═══ Source data

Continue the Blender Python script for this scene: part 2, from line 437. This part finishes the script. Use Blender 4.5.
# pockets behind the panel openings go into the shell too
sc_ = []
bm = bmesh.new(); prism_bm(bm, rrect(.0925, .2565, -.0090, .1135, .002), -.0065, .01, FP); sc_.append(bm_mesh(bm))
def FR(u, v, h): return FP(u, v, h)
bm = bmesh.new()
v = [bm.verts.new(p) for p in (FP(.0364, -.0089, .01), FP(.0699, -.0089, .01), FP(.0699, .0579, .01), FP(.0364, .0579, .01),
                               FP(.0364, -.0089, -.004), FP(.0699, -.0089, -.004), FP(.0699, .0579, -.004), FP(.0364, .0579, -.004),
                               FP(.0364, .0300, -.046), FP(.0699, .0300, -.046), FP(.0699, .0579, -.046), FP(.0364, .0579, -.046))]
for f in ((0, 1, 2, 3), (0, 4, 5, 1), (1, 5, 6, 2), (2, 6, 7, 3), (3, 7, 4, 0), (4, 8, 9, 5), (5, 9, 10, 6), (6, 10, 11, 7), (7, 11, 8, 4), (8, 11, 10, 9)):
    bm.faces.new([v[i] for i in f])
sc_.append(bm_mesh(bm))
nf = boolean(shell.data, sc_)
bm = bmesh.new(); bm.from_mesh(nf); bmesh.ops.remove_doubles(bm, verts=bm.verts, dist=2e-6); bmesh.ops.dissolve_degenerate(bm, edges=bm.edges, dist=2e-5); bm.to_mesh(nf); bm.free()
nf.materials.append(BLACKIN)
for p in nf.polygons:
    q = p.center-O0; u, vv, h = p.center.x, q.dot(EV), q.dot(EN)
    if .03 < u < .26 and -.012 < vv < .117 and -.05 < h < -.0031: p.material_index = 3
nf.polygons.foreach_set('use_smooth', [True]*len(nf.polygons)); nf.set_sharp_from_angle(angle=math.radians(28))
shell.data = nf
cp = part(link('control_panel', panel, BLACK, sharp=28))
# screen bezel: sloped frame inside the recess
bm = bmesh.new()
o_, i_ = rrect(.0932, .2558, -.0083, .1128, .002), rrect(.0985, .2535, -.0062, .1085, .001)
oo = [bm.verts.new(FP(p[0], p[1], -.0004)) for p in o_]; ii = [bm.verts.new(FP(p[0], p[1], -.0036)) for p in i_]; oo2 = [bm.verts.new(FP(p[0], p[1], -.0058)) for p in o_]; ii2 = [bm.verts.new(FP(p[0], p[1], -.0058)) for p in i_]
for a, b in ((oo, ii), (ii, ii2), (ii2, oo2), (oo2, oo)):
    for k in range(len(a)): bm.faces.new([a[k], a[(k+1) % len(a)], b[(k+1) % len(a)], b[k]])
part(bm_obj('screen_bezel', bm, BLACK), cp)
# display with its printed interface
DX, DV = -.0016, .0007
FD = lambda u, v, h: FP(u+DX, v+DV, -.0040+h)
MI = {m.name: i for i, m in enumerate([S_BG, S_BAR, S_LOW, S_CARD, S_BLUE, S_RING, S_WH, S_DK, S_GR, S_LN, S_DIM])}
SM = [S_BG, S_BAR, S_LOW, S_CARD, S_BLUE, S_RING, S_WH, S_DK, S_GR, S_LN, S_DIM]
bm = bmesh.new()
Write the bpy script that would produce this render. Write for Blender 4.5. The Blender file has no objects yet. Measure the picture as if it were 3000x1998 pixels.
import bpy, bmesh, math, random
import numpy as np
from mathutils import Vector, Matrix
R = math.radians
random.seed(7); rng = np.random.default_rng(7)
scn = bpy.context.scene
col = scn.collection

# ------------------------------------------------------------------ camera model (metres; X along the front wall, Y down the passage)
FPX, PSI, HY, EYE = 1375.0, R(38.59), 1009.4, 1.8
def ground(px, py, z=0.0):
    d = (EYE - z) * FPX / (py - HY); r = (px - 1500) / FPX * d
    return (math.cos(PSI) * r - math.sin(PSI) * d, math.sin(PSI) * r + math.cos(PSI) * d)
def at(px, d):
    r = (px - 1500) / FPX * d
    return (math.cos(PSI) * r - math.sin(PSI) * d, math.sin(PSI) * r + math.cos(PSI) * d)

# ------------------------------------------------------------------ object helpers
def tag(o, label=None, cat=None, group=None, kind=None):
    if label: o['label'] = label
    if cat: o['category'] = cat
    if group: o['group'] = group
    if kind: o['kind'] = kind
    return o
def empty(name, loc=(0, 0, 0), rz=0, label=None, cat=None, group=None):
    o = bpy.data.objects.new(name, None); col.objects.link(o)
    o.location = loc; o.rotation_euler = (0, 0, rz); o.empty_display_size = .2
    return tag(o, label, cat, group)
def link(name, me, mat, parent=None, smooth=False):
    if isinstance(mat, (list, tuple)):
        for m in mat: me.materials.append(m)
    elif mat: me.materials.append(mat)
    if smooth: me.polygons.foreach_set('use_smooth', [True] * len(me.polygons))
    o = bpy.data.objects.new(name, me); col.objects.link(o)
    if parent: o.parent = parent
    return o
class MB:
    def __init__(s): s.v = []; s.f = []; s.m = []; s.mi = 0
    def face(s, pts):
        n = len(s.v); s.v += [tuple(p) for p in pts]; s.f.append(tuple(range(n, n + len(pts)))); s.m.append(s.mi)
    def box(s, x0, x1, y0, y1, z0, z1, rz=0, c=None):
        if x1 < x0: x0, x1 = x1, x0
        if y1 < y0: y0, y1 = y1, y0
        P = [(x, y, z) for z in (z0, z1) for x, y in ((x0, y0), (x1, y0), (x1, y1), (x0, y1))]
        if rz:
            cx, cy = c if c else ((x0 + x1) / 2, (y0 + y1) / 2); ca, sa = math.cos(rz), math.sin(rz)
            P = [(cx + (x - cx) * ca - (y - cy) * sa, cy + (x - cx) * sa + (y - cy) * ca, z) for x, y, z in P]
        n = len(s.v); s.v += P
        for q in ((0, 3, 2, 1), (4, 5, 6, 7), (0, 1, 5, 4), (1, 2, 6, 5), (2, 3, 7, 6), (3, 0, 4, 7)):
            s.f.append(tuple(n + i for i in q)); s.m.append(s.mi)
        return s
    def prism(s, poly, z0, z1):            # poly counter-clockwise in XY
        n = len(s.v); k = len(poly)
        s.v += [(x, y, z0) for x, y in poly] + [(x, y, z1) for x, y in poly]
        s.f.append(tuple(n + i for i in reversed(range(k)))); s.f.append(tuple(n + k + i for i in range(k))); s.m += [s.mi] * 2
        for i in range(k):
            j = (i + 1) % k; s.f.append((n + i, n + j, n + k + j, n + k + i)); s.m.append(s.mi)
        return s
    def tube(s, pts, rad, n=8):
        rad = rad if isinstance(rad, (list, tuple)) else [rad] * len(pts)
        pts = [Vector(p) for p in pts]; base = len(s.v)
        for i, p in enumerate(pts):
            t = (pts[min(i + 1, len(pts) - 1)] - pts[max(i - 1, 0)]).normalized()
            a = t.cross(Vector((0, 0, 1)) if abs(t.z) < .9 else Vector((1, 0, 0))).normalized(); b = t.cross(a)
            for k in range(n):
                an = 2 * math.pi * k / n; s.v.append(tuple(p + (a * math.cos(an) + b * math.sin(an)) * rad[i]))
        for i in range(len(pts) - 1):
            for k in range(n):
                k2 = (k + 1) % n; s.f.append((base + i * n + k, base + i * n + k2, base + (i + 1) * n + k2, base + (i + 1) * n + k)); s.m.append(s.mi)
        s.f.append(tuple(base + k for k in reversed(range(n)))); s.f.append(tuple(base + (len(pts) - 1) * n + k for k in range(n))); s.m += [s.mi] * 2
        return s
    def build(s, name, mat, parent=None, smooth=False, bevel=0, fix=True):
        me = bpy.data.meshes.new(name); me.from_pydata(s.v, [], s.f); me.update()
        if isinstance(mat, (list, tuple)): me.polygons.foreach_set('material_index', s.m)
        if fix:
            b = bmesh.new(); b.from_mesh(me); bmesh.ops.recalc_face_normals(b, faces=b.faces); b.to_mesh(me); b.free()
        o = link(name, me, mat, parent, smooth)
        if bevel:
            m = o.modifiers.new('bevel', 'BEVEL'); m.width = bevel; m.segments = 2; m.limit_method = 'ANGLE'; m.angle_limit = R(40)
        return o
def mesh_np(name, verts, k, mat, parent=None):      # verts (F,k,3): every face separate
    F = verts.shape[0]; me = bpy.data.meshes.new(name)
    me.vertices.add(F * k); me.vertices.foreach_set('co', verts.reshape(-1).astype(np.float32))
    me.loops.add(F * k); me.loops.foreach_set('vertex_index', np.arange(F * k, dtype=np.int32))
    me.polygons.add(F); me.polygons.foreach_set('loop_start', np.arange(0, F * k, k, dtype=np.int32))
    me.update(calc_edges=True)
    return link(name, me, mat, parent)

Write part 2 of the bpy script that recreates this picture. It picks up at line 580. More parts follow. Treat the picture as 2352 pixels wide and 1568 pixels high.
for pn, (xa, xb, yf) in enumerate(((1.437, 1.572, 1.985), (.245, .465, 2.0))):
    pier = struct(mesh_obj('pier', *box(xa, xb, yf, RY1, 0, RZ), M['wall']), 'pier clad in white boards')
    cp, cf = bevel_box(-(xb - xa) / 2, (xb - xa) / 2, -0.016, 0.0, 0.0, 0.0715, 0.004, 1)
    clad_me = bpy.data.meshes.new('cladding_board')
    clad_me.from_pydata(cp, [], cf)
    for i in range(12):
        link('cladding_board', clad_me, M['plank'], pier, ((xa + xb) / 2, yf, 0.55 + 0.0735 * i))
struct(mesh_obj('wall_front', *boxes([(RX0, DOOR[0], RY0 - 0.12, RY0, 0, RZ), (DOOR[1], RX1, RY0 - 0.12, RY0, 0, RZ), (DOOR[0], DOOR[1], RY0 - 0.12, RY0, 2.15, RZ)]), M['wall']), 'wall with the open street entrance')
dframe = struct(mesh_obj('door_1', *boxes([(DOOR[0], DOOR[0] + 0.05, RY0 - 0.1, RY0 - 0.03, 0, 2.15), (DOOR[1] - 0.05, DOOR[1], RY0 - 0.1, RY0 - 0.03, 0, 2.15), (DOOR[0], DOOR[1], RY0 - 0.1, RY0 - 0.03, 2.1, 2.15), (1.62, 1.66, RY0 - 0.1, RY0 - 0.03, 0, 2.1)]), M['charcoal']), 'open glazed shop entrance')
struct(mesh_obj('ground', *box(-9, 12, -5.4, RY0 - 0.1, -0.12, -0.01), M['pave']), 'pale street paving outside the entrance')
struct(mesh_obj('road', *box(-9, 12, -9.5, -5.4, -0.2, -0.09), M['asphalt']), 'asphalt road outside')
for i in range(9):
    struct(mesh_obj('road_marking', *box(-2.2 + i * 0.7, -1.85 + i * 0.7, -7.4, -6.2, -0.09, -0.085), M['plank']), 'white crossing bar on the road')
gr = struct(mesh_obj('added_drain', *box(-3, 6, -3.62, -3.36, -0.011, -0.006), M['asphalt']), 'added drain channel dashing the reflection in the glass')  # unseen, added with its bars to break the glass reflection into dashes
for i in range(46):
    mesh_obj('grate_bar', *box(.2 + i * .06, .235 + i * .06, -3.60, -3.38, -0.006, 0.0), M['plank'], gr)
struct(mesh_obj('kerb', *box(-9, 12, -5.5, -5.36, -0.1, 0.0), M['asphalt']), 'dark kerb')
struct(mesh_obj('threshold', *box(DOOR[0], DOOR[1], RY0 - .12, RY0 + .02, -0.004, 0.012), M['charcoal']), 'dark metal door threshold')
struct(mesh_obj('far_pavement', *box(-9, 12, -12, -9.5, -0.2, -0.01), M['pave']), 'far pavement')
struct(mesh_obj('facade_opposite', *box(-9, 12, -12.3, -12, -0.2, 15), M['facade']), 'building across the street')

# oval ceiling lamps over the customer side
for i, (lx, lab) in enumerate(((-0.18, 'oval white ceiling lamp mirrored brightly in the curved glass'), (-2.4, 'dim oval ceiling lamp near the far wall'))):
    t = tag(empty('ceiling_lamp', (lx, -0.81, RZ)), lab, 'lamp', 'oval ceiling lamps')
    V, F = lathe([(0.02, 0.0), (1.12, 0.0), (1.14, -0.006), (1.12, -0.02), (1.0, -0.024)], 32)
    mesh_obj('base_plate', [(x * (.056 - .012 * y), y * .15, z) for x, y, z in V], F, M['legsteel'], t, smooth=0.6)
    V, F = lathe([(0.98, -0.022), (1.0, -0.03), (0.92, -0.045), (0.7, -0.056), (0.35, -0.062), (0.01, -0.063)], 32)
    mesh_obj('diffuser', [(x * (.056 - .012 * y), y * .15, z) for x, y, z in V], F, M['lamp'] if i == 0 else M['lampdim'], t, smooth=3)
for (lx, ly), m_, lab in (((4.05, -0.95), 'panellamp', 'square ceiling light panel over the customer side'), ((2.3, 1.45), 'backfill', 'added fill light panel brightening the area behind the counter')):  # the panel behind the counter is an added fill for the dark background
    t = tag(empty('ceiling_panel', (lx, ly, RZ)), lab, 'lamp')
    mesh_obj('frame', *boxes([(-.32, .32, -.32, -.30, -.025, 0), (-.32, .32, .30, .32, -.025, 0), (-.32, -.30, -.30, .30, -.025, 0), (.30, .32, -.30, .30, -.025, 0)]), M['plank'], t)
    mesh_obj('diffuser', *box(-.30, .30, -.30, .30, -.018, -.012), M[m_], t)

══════

## [Set exercise]
A line counts if it holds the word "script". Work out how many lines in the listing count, and give only that number.

## [Exercise response]
3